Adapted for comics by Lucas Licensing staffer J. W. Rinzler and painted by Mike Mayhew, The Star Wars contains a few of the same proper nouns, but not much else recognizable to casual readers. In the original story, the former space heroes known as the Jedi-Bendu (see what I mean?) were still murdered en masse, their few survivors now fugitives. One of their number, the subtly named Kane Starkiller, balances life on the run with the demands of fatherhood as he home-schools his sons Annikan and li’l Deak in his ways. When a lightsaber-wielding assassin tracks them down to a moon of Utapau, tragedy strikes and desperation drives them to the planet Aquilae, where Starkiller seeks the help of his old Jedi comrade, General Luke Skywalker — white-haired, bearded, a key player in Aquilae’s military defenses.

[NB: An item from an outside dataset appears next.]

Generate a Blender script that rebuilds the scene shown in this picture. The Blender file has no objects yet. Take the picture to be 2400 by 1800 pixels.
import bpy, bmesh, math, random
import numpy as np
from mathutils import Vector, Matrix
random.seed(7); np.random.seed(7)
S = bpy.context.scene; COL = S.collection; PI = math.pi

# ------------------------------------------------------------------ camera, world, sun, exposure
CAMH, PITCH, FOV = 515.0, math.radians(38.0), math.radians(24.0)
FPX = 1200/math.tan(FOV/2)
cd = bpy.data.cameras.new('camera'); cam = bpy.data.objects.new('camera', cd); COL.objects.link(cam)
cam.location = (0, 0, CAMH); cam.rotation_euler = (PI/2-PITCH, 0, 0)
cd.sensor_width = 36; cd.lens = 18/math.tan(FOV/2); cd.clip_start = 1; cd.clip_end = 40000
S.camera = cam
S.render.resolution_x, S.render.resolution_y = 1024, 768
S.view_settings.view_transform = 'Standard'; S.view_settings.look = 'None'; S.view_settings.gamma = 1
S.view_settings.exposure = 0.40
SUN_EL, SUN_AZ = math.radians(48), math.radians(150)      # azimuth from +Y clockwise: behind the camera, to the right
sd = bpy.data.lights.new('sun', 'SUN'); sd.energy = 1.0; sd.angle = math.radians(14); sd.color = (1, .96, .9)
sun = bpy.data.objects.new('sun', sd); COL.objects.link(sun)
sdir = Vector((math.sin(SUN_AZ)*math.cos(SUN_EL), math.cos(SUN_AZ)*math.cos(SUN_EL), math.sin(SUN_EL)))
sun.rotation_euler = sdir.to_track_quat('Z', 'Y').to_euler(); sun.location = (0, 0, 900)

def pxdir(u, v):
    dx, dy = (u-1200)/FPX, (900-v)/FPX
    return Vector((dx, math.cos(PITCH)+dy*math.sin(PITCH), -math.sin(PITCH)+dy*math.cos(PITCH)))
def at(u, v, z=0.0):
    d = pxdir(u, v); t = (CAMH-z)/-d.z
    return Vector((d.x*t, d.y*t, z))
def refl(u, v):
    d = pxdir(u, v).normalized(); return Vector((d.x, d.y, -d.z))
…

Do Starkiller and Skywalker stand a chance against the New Galactic Empire, led by the nefarious Governor Hoedaack and his Fu Manchu mustache? What evils will we see perpetrated by his allies, the green-skinned bureaucrat Vantos Coll and the sullen, unhelmeted, stocky, healthy-pallored warrior known as Darth Vader? Should Aquilae’s stately King Kayos be concerned for his subjects, as well as for the lives of his three children, Leia, Biggs, and Windy?

With parents as characters, long-winded speeches, and dry political negotiations, the structure of the first chapter (which arrived in stores last Wednesday) has more in common with The Phantom Menace than with A New Hope. In general it’s readable and intriguing in its own right despite all the royal filibustering. Mayhew’s visuals are engrossing as always (I fondly recall a Green Lantern Arisia short story he illustrated many years ago), co-opting some of Lucasfilm’s oldest surviving concept art with nifty results.

On the other hand, the settings and sequencing are so radically different from what we’ve now watched multiple times throughout our lives, Dark Horse could’ve easily done some light renaming and released this as a separate, stable sci-fi milieu unto itself. Keep the Lucas name on it but jettison the barely applicable Star Wars insignia, and…well, okay, it would sell one-twentieth as many copies, but this is as much about Star Wars as the Stan Lee/DC Comics Just Imagine… alt-universe project was about the mainstream DC universe. Or, a less obscure analogy: this is as much about actual Star Wars as NBC’s The Office was about David Brent. All they ultimately share are superficial elements and a merchandising label.

I’m curious enough to follow through with the rest of the miniseries, and would’ve added it to my reading list even if I weren’t buying it for my wife, the chief Star Wars fan in our household. Consider the precedent this could set, though: if this resurrection of previously unproduced material succeeds, we could see an entire wave of adaptations, reboots, and repurposing of the reject piles from all corners of pop culture. Imagine actual comics based on Kevin Smith’s Superman Returns, the first few Pirates of the Caribbean scripts, Vincent Ward’s bizarre but discarded Alien³ world-of-wood concept, any number of unused Die Hard sequels, or upwards of five hundred rejected TV-pilot pitches per year…though some of those would-be showrunners might want to hold onto their spec scripts for another fifteen or twenty years, wait till they evolve into the next George Lucas, and then auction away their media rights.